As a mother whose son once got heat exhaustion after just a few hours outside on a hot day, I take the heat seriously.

It doesn’t take a heat wave for someone to get heat exhaustion – my son is proof of that.

After a visit to a waterpark a few years ago, my son seemed off. His head hurt and he was fatigued. Not an hour later, he was throwing up. It was cool cloths on the head, as much fluids as possible and Children’s Tylenol for the next 24 hours. Then again, this year, after just a few hours in the pool on a particularly hot afternoon, he began clutching his head and screaming. And this is a healthy boy who is forced to stay hydrated. But for some reason he’s affected by heat more than my younger daughter.

During last year’s heat wave, Fraser Health issued a press release noting health-related illness can be as mild as thirst and dizziness – or as severe as death. They recommend spending the hottest hours of the day – 11 a.m. to 2 p.m. – out of the sun. And stay hydrated, they urged – don’t wait until you’re thirsty to drink water.

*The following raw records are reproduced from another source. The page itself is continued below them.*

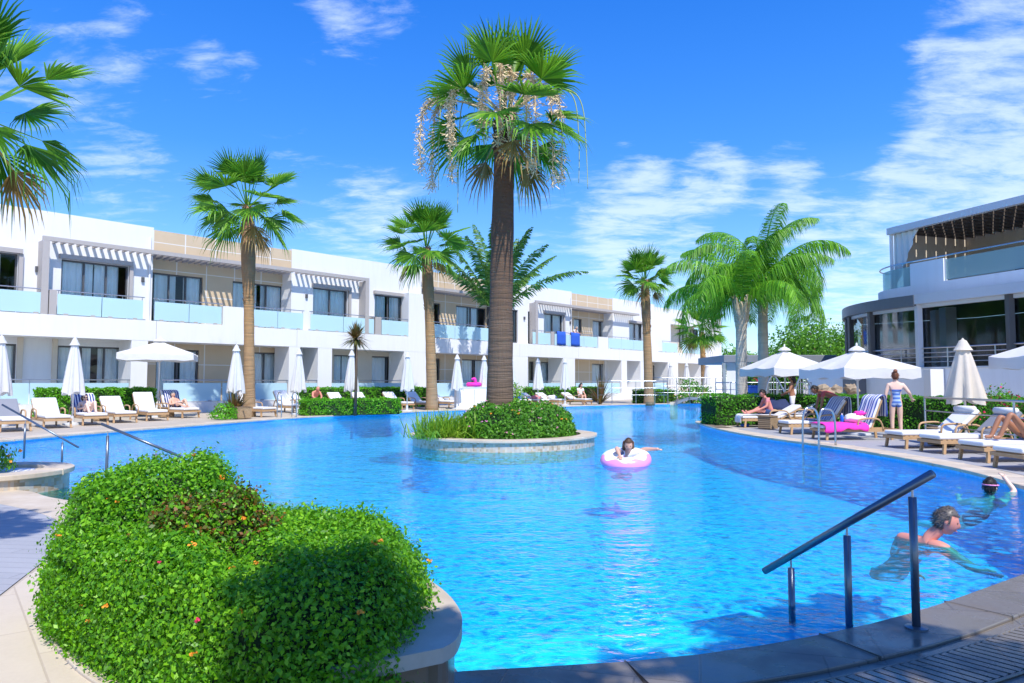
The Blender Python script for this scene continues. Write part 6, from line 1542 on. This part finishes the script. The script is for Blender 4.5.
def person(label, loc, rz, J, skin, hair=None, clothes=(), fwd=(1, 0, 0), hup=(0, 0, 1), scale=1.0, group=None, props=(), hair_style='short', head=1.0):
    t = thing('person', label, 'person', tuple(loc), rz, group); t.scale = (scale,) * 3
    R0 = dict(pel=(0.135, 0.115), spi=(0.125, 0.10), che=(0.145, 0.11), nec=0.062, hb=0.056)
    for s in 'LR': R0.update({s + 's': 0.062, s + 'e': 0.043, s + 'w': 0.028, s + 'h': 0.088, s + 'k': 0.056, s + 'a': 0.038, s + 't': 0.03, s + 'p': 0.032})
    P = {k: Vector(v) for k, v in J.items()}
    f, l, u = frame_of(fwd, hup)
    P['hb'] = P['hed'] - u * 0.06 - f * 0.015
    for s in 'LR':
        d = (P[s + 'w'] - P[s + 'e']).normalized(); P[s + 'p'] = P[s + 'w'] + d * 0.07
        if s + 't' not in P: P[s + 't'] = P[s + 'a'] + Vector((0.14, 0, -0.04))
    E = [('pel', 'spi'), ('spi', 'che'), ('che', 'nec'), ('nec', 'hb')]
    for s in 'LR': E += [('che', s + 's'), (s + 's', s + 'e'), (s + 'e', s + 'w'), (s + 'w', s + 'p'), ('pel', s + 'h'), (s + 'h', s + 'k'), (s + 'k', s + 'a'), (s + 'a', s + 't')]
    V, Fc = skinned({k: (*P[k], R0[k]) for k in R0}, E, 'pel')
    b = MB(); b.add(V, Fc)
    HV, HF = head_points(head); Mh = lambda p: P['hed'] + f * p.x + l * p.y + u * p.z
    b.add([Mh(p) for p in HV], HF)
    for s in (-1, 1): b.add(*ball_at(Mh(Vector((-0.012, s * 0.075, -0.005)) * head), 0.026 * head, f, l, u, (0.75, 0.4, 1.15)))
    for s in 'LR':                                                      # fingers and thumb
        d = (P[s + 'p'] - P[s + 'w']).normalized(); q = d.cross(Vector((0, 0, 1)));  q = q.normalized() if q.length > 0.2 else Vector((0, 1, 0)); n_ = q.cross(d)
        for i, ln in enumerate((0.058, 0.07, 0.076, 0.068)):
            o = P[s + 'p'] + q * (0.024 - 0.016 * i) - d * 0.005; b.tube([o, o + d * ln * 0.5 - n_ * 0.004, o + d * ln * 0.85 - n_ * 0.020], [0.0095, 0.009, 0.007], 6)
        o = P[s + 'w'] + d * 0.03 + q * 0.024; b.tube([o, o + d * 0.028 + q * 0.026, o + d * 0.058 + q * 0.034], [0.012, 0.011, 0.008], 6)
    b.cur = 1
    for s in (-1, 1): b.add(*ball_at(Mh(Vector((0.079, s * 0.029, 0.012)) * head), 0.0105 * head, f, l, u, (0.6, 1.25, 0.75)))
    b.cur = 2; b.add(*ball_at(Mh(Vector((0.094, 0, -0.062)) * head), 0.02 * head, f, l, u, (0.35, 1.0, 0.35)))
    b.cur = 0
    body = b.build('body', [skin, 'eye', 'lip'], t, smooth=True)
    if hair:
        h = MB(); hv = []
        for p in HV:
            q = p * 1.065 + Vector((-0.006, 0, 0.006)); hv.append(q)
        keep = []
        for fc in HF:
            c = sum((HV[i] for i in fc), Vector()) / len(fc) / head
            line = 0.055 if c.x > 0.03 else (-0.02 if c.x > -0.02 else -0.075)
            if hair_style == 'long': line = 0.055 if c.x > 0.045 else (-0.10 if c.x < 0.03 else -0.02)
            if c.z > line: keep.append(fc)
        h.add([Mh(p) for p in hv], keep)
        rs = random.Random(len(keep))
        for fc in keep:                                                  # loose strands over the cap
            c = sum((hv[i] for i in fc), Vector()) / len(fc); n_ = c.normalized()
            for _ in range(3):
                o_ = c + Vector((rs.gauss(0, .008), rs.gauss(0, .008), rs.gauss(0, .006))); d_ = (Vector((-0.5, rs.gauss(0, .35), -0.55)) + n_ * rs.uniform(0.0, 0.22)).normalized() * rs.uniform(0.018, 0.042); w_ = d_.cross(n_).normalized() * 0.003
                h.add([Mh(o_ - w_), Mh(o_ + w_), Mh(o_ + d_)], [(0, 1, 2)])
        if hair_style == 'long':
            for s in (-1, 0, 1): h.tube([Mh(Vector((-0.05, s * 0.05, 0.02))), Mh(Vector((-0.075, s * 0.065, -0.10))), Mh(Vector((-0.06 + (0.05 if s else 0), s * 0.085, -0.22)))], [0.055, 0.05, 0.025], 8)
        if hair_style == 'bun': h.ball(Mh(Vector((-0.06, 0, 0.135))), 0.052, 12, 8); 
        o = h.build('hair', hair, t, smooth=True)
        if hair_style != 'long':
            s = o.modifiers.new('thick', 'SOLIDIFY'); s.thickness = 0.003
    for name, mat, joints, k in clothes:
        N_ = {}; 
        for j in joints:
            if isinstance(j, tuple): a, c, w = j; p = P[a].lerp(P[c], w); r = R0[a] if not isinstance(R0[a], tuple) else R0[a]; key = a + c + str(w); ra = R0[a] if isinstance(R0[a], tuple) else (R0[a],) * 2; rc = R0[c] if isinstance(R0[c], tuple) else (R0[c],) * 2; r = tuple((ra[i] * (1 - w) + rc[i] * w) * k for i in (0, 1)); N_[key] = (*p, r)
            else: r = R0[j]; N_[j] = (*P[j], tuple(x * k for x in r) if isinstance(r, tuple) else r * k)
        names = list(N_); Ed = []
        for a in names:
            for a0, c0 in E:
                if a == a0 and c0 in names: Ed.append((a, c0))
            for j in joints:
                if isinstance(j, tuple) and j[0] + j[1] + str(j[2]) == a and j[0] in names: Ed.append((j[0], a))
        V2, F2 = skinned(N_, Ed, names[0], 2); MB().add(V2, F2).build(name, mat, t, smooth=True)
    for fn in props: fn(t, P, Mh)
    return t
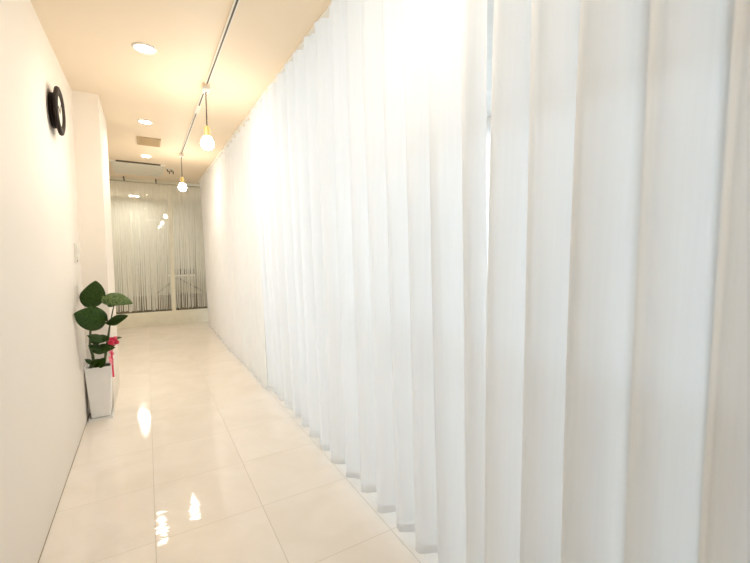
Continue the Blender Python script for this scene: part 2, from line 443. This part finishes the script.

I’ve learned that lesson with my son, and whenever it happens to him, my mind wanders to those who are out on the street that day.

I checked in with the folks at the Pop-Up Soup Kitchen and turns out, they’ve handed out more than 400 bottles in the last week alone (props to PepsiCo for donating 20 cases to the group). If that’s not proof of the need, I don’t know what is.

As I’ve been told by the staff at city hall, the water fountain is simply hooked up to a fire hydrant.

A simple task, and it could save a life.

So Surrey, if you need a request to install it, here it is. From me.